As falsas – convém frisar – catilinárias que lançam sobre minha pessoa seriam resultantes de um episódio exclusivamente comercial que mantive com o sr. Gláucio, a quem atribuem a autoria do crime. Esse episódio estava sendo analisado em sindicância instaurada na Corregedoria Geral de Justiça, e que, inclusive, preexiste ao desvendamento do crime, daí a razão do sr. Gláucio ter sido ouvido no procedimento administrativo.

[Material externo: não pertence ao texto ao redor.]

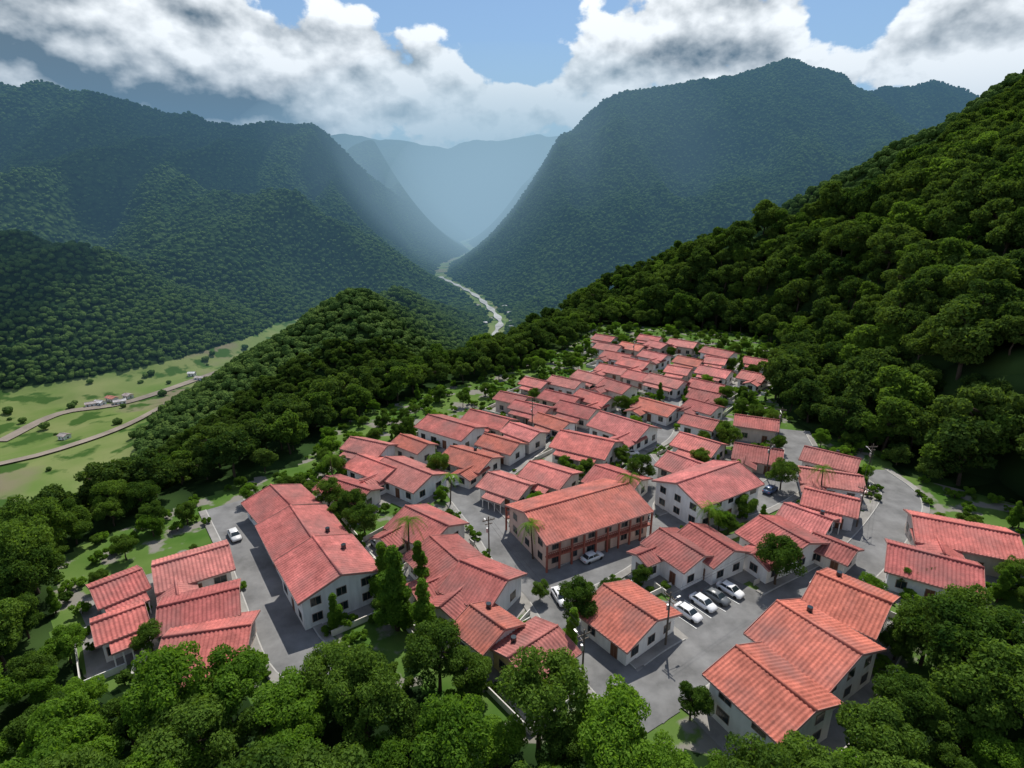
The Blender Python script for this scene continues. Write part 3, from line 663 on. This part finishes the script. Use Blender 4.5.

Sucede que um jornalista soube que o sr. Gláucio deporia nessa sindicância e, distorcendo os fatos, sem qualquer investigação da verdade e de forma açodada, apressou-se em divulgar o envolvimento do meu nome ao sr. Gláucio, sem ao menos saber a razão do seu depoimento junto à Corregedoria.
Assim, venho a público esclarecer que não possuo qualquer relação com o 'caso Décio Sá' ou com qualquer outro tipo de fato que deponha contra as minhas obrigações de magistrado.
As afirmações divulgadas em blogs renderam ensejo a uma sucessão de aleivosias a meu respeito a que repilo vigorosamente. Infelizmente, os comentários desairosos publicados se escondem por detrás do biombo do anonimato, em razão da falta de regulamentação do uso do espaço da 'blogosfera' neste país, em que vige o estado democrático de direito e consagra a ampla defesa e o contraditório.
Mas, como compete a um magistrado, devo aguardar serenamente o deslinde do procedimento administrativo para, a partir daí, adotar as providências que o caso reclama, mesmo porque não creio que o açodamento e a falta de temperança devam permear a conduta de um magistrado.
Que o meu silêncio não se confunda, no entanto, com a inércia ou o assentimento com as afirmações publicadas. Atribua-se a minha moderação ao respeito que tenho à minha função, que reclama o decoro e o bom-senso como atributos necessários.
Portanto, caríssimo, ao tempo em que reitero que sequer há menção de meu nome vinculado ao 'caso Décio Sá', valho-me do seu espaço tão somente porque me sinto no dever de ofício de dar uma resposta à sociedade a que sirvo.